また、これは別の講義ですが、絵本の読みあいをすると人の腦にどんな変化があるのかを研究された論文があり、それについて考察するというものがありました。人間の腦の血流は、前提として、活性化すると増加し、リラックスすると減少するのだそうです。絵本の読みあいをしたときの測定値ですが、聞き手は、腦血流が減少し、読み手はそれが増加したと報告されています。子どもが母親から絵本を読んでもらうと、いい気持ちになって、ときには眠ってしまうというのは、そういうことなんですね。ところが、絵本の音読に慣れている人は、読んでも腦血流が減少していたとのこと。このことによって読み手も熟練して、読むことに心地よさを感じるレベルになると、腦血流は減少に転じると推測されるということが述べられています。(日本読書学会発行 読書科学第56巻第2号より)
この研究論文から、何度も子どもに絵本を読んている母親は、読んでいてもリラックスしているので、子どもと絵本世界を共有して繋がり、それがかけがえのない幸福なひとときになっているということが読み取れます。
また、別の講義になりますが、滋賀県の図書館長をされていた才津原哲弘氏。この方のことを、ある専門誌では、自殺をしたい人が死ぬのを止めたくなるほど魅力的な図書館をつくる人だと紹介していました。現在の図書館は3種類に分けられるそうで、一つは、図書館という看板の下がった役所。二つ目は、無料の貸本屋。三つ目が本物の図書館。この本物の図書館とは、どういうものでしょうか。図書館には、生きる知恵がつまった本がたくさん蔵書されています。希望を失っても図書館にいけば必ず生きる力となる本があり、そこが、自分にとっての最高の居場所になる。図書館は、本来そういう場所なのだから、細かなところまで配慮した設計をするのだそうです。児童書コーナーは、子どもの目線に合わせて低くしてあり、上の棚には、子育ての本を並べて親が本を選べるようにする。そして、なるべく閲覧スペースと本棚を切り離さないで、本を取ってちょっと腰かけられる席をあちこちに設置するとのこと。それから、肝心要が司書の問題で、毎日利用者と接しながら、どんな本が求められているかを的確に把握していかなければならない。出会いの積み重ねが司書を育て、図書館を本物にしていくということでした。
このように本来の図書館は、読者にとっては、自分の居場所となり、自殺をしたいと思っている人には、その心によりそい、生きる力を与えるところなんですね。
少しだけ講義の内容を紹介しましたが、他にも絵本を実際に制作したり、書評の書き方を勉強したりと、絵本の専門家を育てる講座なので、絵本好きにとっては、大変興味深い講義ばかりでした。

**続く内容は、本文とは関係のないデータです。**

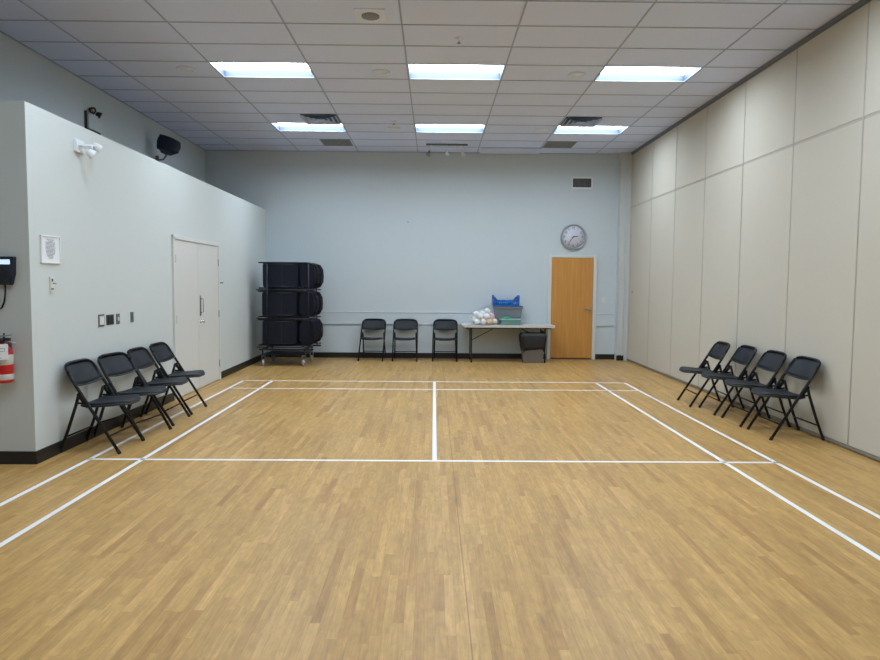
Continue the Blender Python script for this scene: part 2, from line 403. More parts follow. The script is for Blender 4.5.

大変だったのは、講義の事前と事後に提出しなくてはならない課題です。提出した課題レポートは、それぞれの講師が評価し、必要な知識や能力を修得できたか判断されます。次回の講座のとき、今回受けた単元を得られたか、得られなかったかがわかります。この方式だと受講生は、かなりの労力と集中力を駆使して課題制作に取り組まなくてはならなくなります。
絵本には、いろんな効果と可能性がありますが、まずは、人が初めて「文字」と出会い、絵の助けをもらいながら、言葉と文字の繋がりを認識させてくれるものと言えます。子どものときに「読みあい」をたっぷりとしてもらった子は本好きになります。そのような子は、中学・高校と一時期、本離れしても必ず活字に戻ってきます。未来の出版文化を支える読者を育てるには、絵本の「読みあい」が必須と言えます。
これを読まれた皆さんの中にも絵本のことを深く研究し、絵本世界のことを広げたいという気持ちのある方がおられましたら、ぜひこの講座を受けてみてください。